Nur wieso werden nicht einfach 50€ Mindestverzehr im Zelt draufgeschlagen, wenn die Einhaltung der Regeln doch eh keine Rolle zu spielen scheint? Zum einen dürfte ein großer Teil der Franziskanereuros reiner Gewinn sein, weil die Wiesngäste gar kein Interesse an einem Besuch der Wirtschaft in der Residenzstraße haben und die Gutscheine somit nie einlösen.

Der zweite Grund liegt in einem pikanten Detail: Die Zusatzgutscheine werden getrennt in Rechnung gestellt – und zwar nicht vom Zelt, sondern vom Franziskaner selber. Somit geht dieser erhebliche Zusatzumsatz nicht in die Berechnung der Umsatzpacht ein. Vielleicht wacht ja wenigstens wenn es ums Geld geht jemand bei der Stadt auf.

Wieso das wichtig ist

Sollte sich mal jemand von der Landeshauptstadt zur Wiesn äußern, wird in der Regel betont, wie wichtig es sei, dass das Oktoberfest ein Volksfest ist und bleibt. Ein Traditionsfest, dass allen Schichten offen steht. Gleichzeitig stellen wir jedoch fest, dass die Neuzulassungen der letzten 15 Jahre eine ganz andere Sprache sprechen und die Champagnerbetriebe zunehme. Wir fordern deshalb das Ende dieser Doppelzüngigkeit.

Entweder die Marschroute wird ausdrücklich geändert und die Wirte sollen in Zukunft so umsatzorientiert arbeiten dürfen wie nur möglich, mit Menüzwang, vollständig reservierten Zelten und dem Verkauf von Flanierkarten, damit man auch an denen ohne Sitzplatz noch verdienen kann. In diesem Zuge kann die Wiesn dann auch gerne aufs Messegelände (oder Bottrop) rausziehen, damit das Traditionsfeigenblatt des Originalschauplatzes nicht der Augenwischerei dienen kann.

Tatsächlich wünschen wir uns aber eigentlich, dass die Wiesn endlich eine Führung bekommt. Seit der Umstrukturierung der Oktoberfestleitung um Dieter Reiter 2013 als OB-Kandidat bekannter zu machen, gibt es eine solche nämlich nicht mehr. Für die Wirtschaftsreferenten, denen die Wiesn seither untersteht, ist sie lediglich ein kleiner Teil des Aufgabenbereichs, worauf der aktuelle Wiesnchef Clemens Baumgärtner bei seinem Amtsantritt sogar explizit hinwies.
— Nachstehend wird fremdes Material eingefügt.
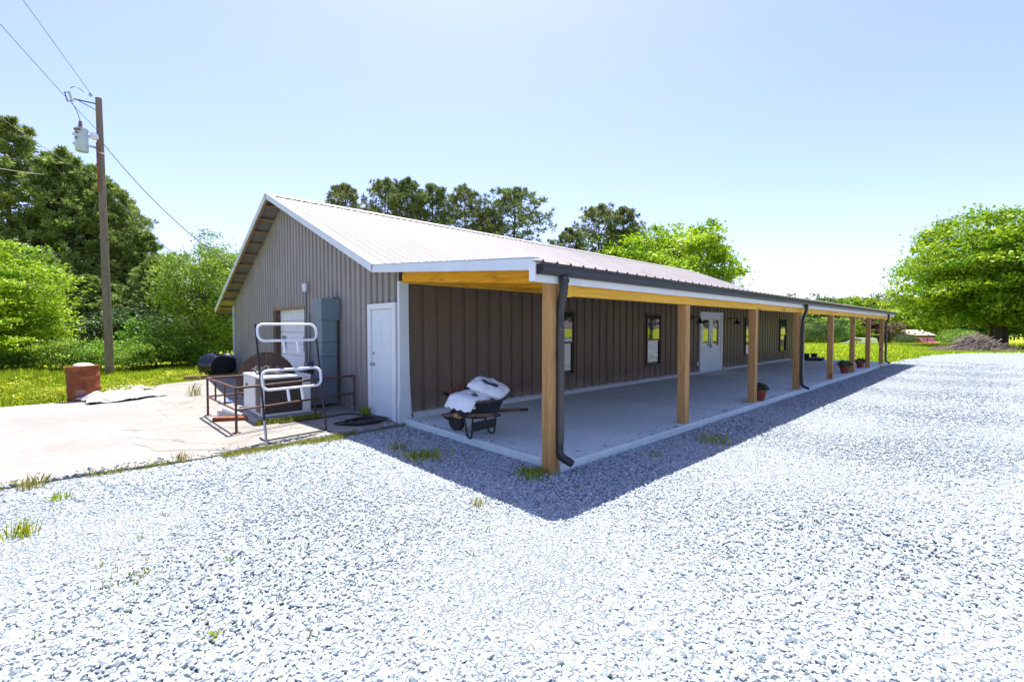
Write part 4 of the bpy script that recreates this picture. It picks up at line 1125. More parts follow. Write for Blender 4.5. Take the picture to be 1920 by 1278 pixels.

Die Wiesn hat eine professionelle Führung verdient, die sich mit ihrem Charakter und ihrer Geschichte auseinandersetzt und sicherstellt, dass sie ihr Wesen nicht verliert. Aktuell ist nicht der Veranstalter die treibende Kraft, sondern es sind die Wirte, von denen viele einen schrecklich verengten Blick auf das Fest haben, der nicht über den eigenen Betrieb hinausgeht. Die Gier einiger weniger Akteure hat zweifelsohne das Potenzial, die gesamte Veranstaltung in Mitleidenschaft zu ziehen.

Wie es weitergeht

In der Hoffnung, mit unserer Recherche etwas bewegen zu können, haben wir die Festleitung um eine Stellungnahme gebeten, ob sie die von uns aufgedeckten Verstöße ebenfalls feststellt und wieso diese noch nicht abgestellt wurden. Außerdem haben wir die Stadtratsfraktionen um die Beantwortung folgender Fragen gebeten:

  1. Ist die die Bevorzugung von Menübestellung in Ordnung?
  2. Falls nicht, werden Sie einen Antrag stellen, um die Abfrage von Menübestellungen vor der Zusage einer Reservierung zu untersagen?
  3. Soll die Verfügbarkeit von Wiesnreservierungen an Umsätze außerhalb der Wiesn gebunden werden dürfen; etwa die Abnahme von Gutscheinen für das Stammhaus oder eine kostenpflichtige Clubmitgliedschaft?
  4. Sollen Verstöße schärfer geahndet werden, nicht zuletzt im Bewerbungsverfahren?
  5. Soll die Leitung der Wiesn neu geregelt werden, sodass das Amt des Wiesnchefs nicht mehr mit anderen Aufgaben geteilt wird?